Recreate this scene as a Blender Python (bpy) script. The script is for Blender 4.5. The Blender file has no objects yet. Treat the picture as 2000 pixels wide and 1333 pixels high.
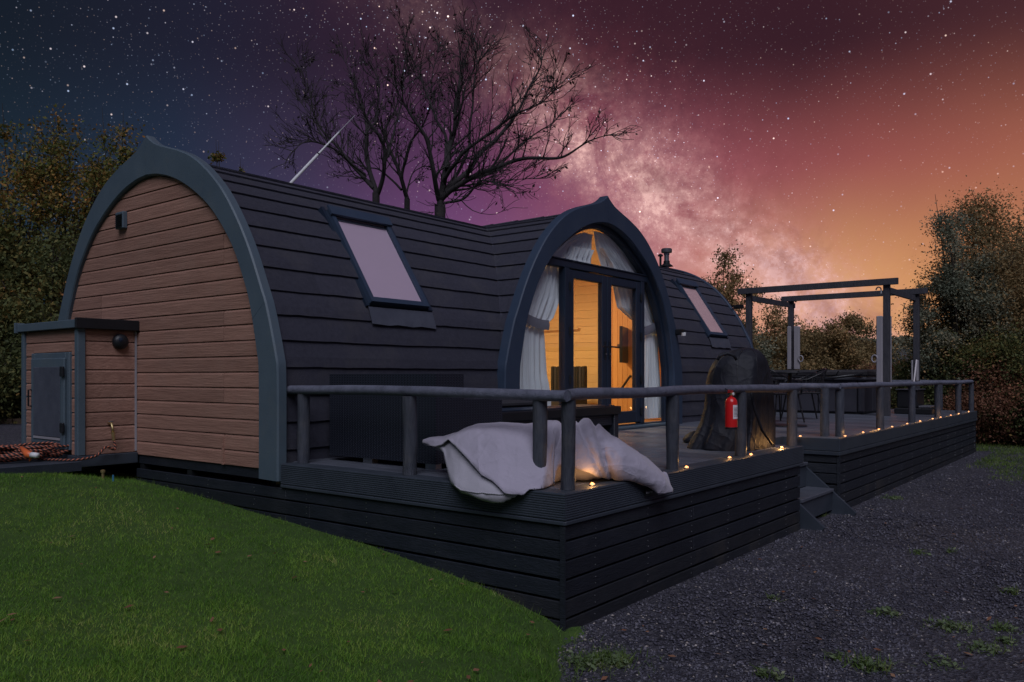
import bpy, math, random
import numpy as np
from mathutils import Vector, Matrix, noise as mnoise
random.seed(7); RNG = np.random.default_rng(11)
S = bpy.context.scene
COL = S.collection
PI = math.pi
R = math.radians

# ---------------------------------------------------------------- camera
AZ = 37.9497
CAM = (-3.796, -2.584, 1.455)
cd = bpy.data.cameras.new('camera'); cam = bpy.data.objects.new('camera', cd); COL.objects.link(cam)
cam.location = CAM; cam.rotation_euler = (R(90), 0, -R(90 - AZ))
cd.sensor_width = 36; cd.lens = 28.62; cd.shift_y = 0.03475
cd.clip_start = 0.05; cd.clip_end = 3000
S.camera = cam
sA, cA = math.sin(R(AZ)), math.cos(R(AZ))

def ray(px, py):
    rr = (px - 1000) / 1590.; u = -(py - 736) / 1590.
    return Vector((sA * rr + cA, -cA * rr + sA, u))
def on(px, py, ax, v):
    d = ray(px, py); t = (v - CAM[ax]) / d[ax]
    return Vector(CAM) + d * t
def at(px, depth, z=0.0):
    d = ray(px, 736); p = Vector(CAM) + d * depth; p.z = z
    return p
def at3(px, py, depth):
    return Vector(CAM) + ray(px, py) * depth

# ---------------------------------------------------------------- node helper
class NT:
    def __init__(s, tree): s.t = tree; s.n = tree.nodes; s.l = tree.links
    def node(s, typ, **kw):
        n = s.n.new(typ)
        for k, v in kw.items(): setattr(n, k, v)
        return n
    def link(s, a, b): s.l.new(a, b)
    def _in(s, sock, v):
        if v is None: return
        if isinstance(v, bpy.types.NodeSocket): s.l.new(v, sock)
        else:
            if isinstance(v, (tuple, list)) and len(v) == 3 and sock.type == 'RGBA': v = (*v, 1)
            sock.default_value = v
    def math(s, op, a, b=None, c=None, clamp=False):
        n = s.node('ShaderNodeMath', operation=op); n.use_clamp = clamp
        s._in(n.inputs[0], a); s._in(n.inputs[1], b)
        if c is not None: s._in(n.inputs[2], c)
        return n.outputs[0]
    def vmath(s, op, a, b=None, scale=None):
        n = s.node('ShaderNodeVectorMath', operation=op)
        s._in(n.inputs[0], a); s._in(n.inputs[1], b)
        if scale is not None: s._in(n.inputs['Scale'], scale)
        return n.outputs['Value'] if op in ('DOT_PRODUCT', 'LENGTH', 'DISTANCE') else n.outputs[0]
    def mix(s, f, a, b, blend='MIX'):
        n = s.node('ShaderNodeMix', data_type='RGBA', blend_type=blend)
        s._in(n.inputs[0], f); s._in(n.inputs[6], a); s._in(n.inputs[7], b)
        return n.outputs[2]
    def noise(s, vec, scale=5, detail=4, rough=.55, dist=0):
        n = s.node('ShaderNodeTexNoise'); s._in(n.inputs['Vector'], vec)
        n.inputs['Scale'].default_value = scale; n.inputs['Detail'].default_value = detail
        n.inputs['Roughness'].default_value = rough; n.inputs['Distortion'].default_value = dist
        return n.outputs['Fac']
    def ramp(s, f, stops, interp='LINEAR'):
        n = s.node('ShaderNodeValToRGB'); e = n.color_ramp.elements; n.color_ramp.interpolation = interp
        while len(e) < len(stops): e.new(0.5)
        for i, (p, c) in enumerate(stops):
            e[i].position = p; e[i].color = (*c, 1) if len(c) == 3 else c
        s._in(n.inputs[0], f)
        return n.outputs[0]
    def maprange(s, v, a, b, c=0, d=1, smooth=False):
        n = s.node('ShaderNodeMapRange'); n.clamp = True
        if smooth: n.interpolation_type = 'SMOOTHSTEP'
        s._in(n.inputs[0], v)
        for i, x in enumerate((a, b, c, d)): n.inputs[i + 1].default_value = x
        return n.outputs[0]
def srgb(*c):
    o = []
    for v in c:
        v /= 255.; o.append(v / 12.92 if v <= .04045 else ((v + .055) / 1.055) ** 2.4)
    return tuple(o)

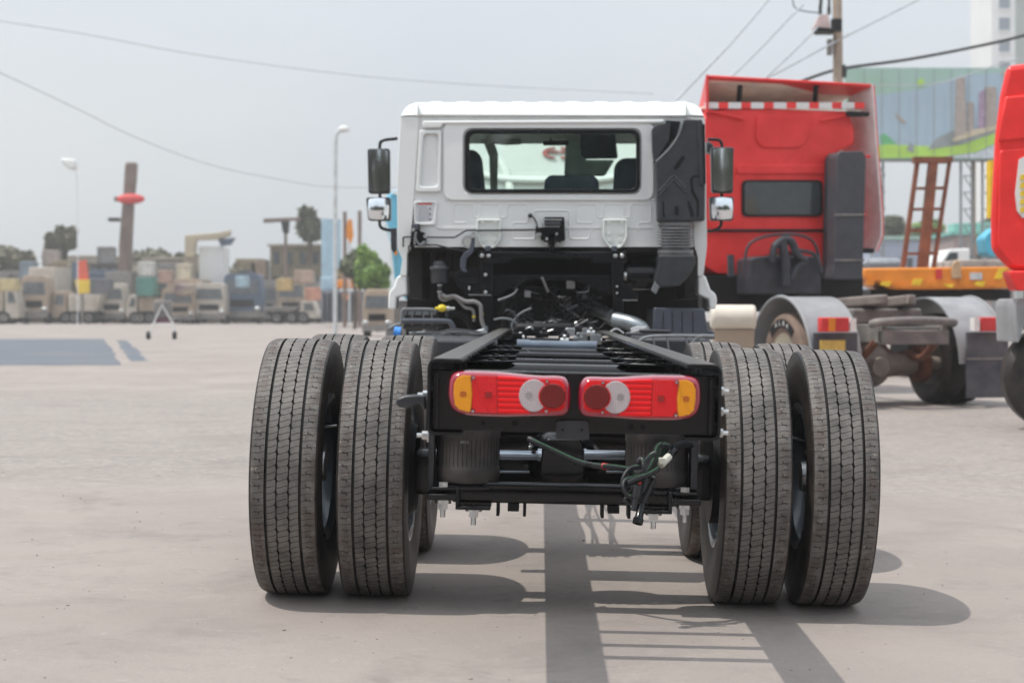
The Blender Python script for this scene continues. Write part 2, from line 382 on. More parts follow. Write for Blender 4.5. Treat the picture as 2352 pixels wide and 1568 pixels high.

....................

Problem details » The records above are to be restated exactly, without their pictures.

Task answer »
Recreate this scene as a Blender Python (bpy) script. The script is for Blender 4.5. The Blender file has no objects yet. Treat the picture as 2000 pixels wide and 1333 pixels high.
import bpy, math, random
import numpy as np
from mathutils import Vector, Matrix, noise as mnoise
random.seed(7); RNG = np.random.default_rng(11)
S = bpy.context.scene
COL = S.collection
PI = math.pi
R = math.radians

# ---------------------------------------------------------------- camera
AZ = 37.9497
CAM = (-3.796, -2.584, 1.455)
cd = bpy.data.cameras.new('camera'); cam = bpy.data.objects.new('camera', cd); COL.objects.link(cam)
cam.location = CAM; cam.rotation_euler = (R(90), 0, -R(90 - AZ))
cd.sensor_width = 36; cd.lens = 28.62; cd.shift_y = 0.03475
cd.clip_start = 0.05; cd.clip_end = 3000
S.camera = cam
sA, cA = math.sin(R(AZ)), math.cos(R(AZ))

def ray(px, py):
    rr = (px - 1000) / 1590.; u = -(py - 736) / 1590.
    return Vector((sA * rr + cA, -cA * rr + sA, u))
def on(px, py, ax, v):
    d = ray(px, py); t = (v - CAM[ax]) / d[ax]
    return Vector(CAM) + d * t
def at(px, depth, z=0.0):
    d = ray(px, 736); p = Vector(CAM) + d * depth; p.z = z
    return p
def at3(px, py, depth):
    return Vector(CAM) + ray(px, py) * depth

# ---------------------------------------------------------------- node helper
class NT:
    def __init__(s, tree): s.t = tree; s.n = tree.nodes; s.l = tree.links
    def node(s, typ, **kw):
        n = s.n.new(typ)
        for k, v in kw.items(): setattr(n, k, v)
        return n
    def link(s, a, b): s.l.new(a, b)
    def _in(s, sock, v):
        if v is None: return
        if isinstance(v, bpy.types.NodeSocket): s.l.new(v, sock)
        else:
            if isinstance(v, (tuple, list)) and len(v) == 3 and sock.type == 'RGBA': v = (*v, 1)
            sock.default_value = v
    def math(s, op, a, b=None, c=None, clamp=False):
        n = s.node('ShaderNodeMath', operation=op); n.use_clamp = clamp
        s._in(n.inputs[0], a); s._in(n.inputs[1], b)
        if c is not None: s._in(n.inputs[2], c)
        return n.outputs[0]
    def vmath(s, op, a, b=None, scale=None):
        n = s.node('ShaderNodeVectorMath', operation=op)
        s._in(n.inputs[0], a); s._in(n.inputs[1], b)
        if scale is not None: s._in(n.inputs['Scale'], scale)
        return n.outputs['Value'] if op in ('DOT_PRODUCT', 'LENGTH', 'DISTANCE') else n.outputs[0]
    def mix(s, f, a, b, blend='MIX'):
        n = s.node('ShaderNodeMix', data_type='RGBA', blend_type=blend)
        s._in(n.inputs[0], f); s._in(n.inputs[6], a); s._in(n.inputs[7], b)
        return n.outputs[2]
    def noise(s, vec, scale=5, detail=4, rough=.55, dist=0):
        n = s.node('ShaderNodeTexNoise'); s._in(n.inputs['Vector'], vec)
        n.inputs['Scale'].default_value = scale; n.inputs['Detail'].default_value = detail
        n.inputs['Roughness'].default_value = rough; n.inputs['Distortion'].default_value = dist
        return n.outputs['Fac']
    def ramp(s, f, stops, interp='LINEAR'):
        n = s.node('ShaderNodeValToRGB'); e = n.color_ramp.elements; n.color_ramp.interpolation = interp
        while len(e) < len(stops): e.new(0.5)
        for i, (p, c) in enumerate(stops):
            e[i].position = p; e[i].color = (*c, 1) if len(c) == 3 else c
        s._in(n.inputs[0], f)
        return n.outputs[0]
    def maprange(s, v, a, b, c=0, d=1, smooth=False):
        n = s.node('ShaderNodeMapRange'); n.clamp = True
        if smooth: n.interpolation_type = 'SMOOTHSTEP'
        s._in(n.inputs[0], v)
        for i, x in enumerate((a, b, c, d)): n.inputs[i + 1].default_value = x
        return n.outputs[0]
def srgb(*c):
    o = []
    for v in c:
        v /= 255.; o.append(v / 12.92 if v <= .04045 else ((v + .055) / 1.055) ** 2.4)
    return tuple(o)

The Blender Python script for this scene continues. Write part 2, from line 382 on. More parts follow. Write for Blender 4.5. Treat the picture as 2352 pixels wide and 1568 pixels high.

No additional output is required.